Issue 3: Tool overlap and wasted spend

Fix

  • Consolidate where possible (e.g., XDR platform + SIEM integration)

  • Run quarterly license utilization reviews (active endpoints/users vs paid)

Issue 4: Audit failure due to missing evidence

Fix

  • Automate evidence capture into GRC: screenshots, exports, tickets, approvals

  • Hash and timestamp key exports (integrity proof)

  • Maintain control owners and review cadence (monthly/quarterly)


10) Security Considerations (When Buying Security Tools)

  • Data exposure risk: Security telemetry contains sensitive metadata—limit access and encrypt exports.

  • Least privilege: Restrict admin consoles; enforce MFA/SSO.

  • Vendor security: Demand incident reporting SLAs, sub-processor disclosure (for SaaS), and data deletion/exit SLA.

  • Segregation of duties: Separate tool administration from audit sign-off.

  • Retention governance: Align CERT-In retention needs and internal retention policy.


11) Best Practices

  • Build a minimum baseline:

    • MFA + strong IAM

    • Central logging + retention

    • Vulnerability scanning + patch SLAs

    • Backups + restore tests

  • For regulated orgs: map controls to RBI/SEBI/IRDAI frameworks where applicable.

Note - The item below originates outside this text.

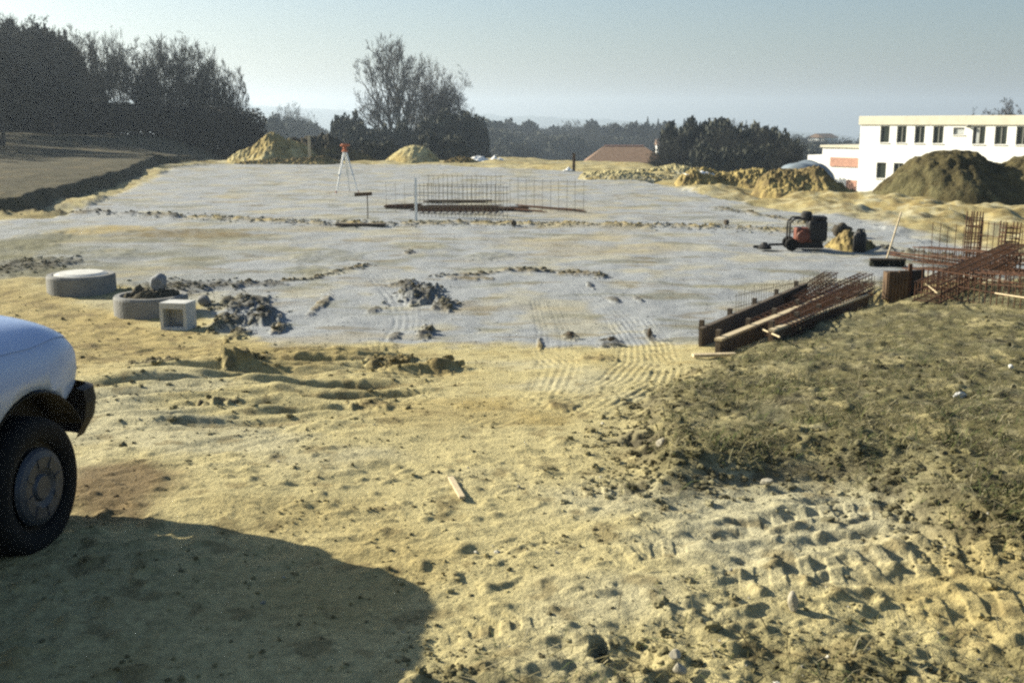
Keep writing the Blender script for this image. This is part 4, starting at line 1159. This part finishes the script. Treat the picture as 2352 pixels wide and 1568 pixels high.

  • Maintain “3 layers of proof”:

    1. Contract/SLA/DPA

    2. Invoice + payment proof (for ITC/audit)

    3. Operational evidence (logs, alerts, tickets, restore drill reports)

  • Use ISO 27001-style governance for a repeatable audit program.


Conclusion

Cyber security compliance and threat tools in India should be procured as a risk + compliance + operational discipline, not just “software.” A solid approach is:

  • choose tool categories driven by threats and regulatory norms (CERT-In/DPDP/sector rules),

  • implement centralized logging and evidence workflows,

  • operationalize with SOC runbooks and regular reviews, and

  • maintain clean GST/audit documentation for “claim” readiness.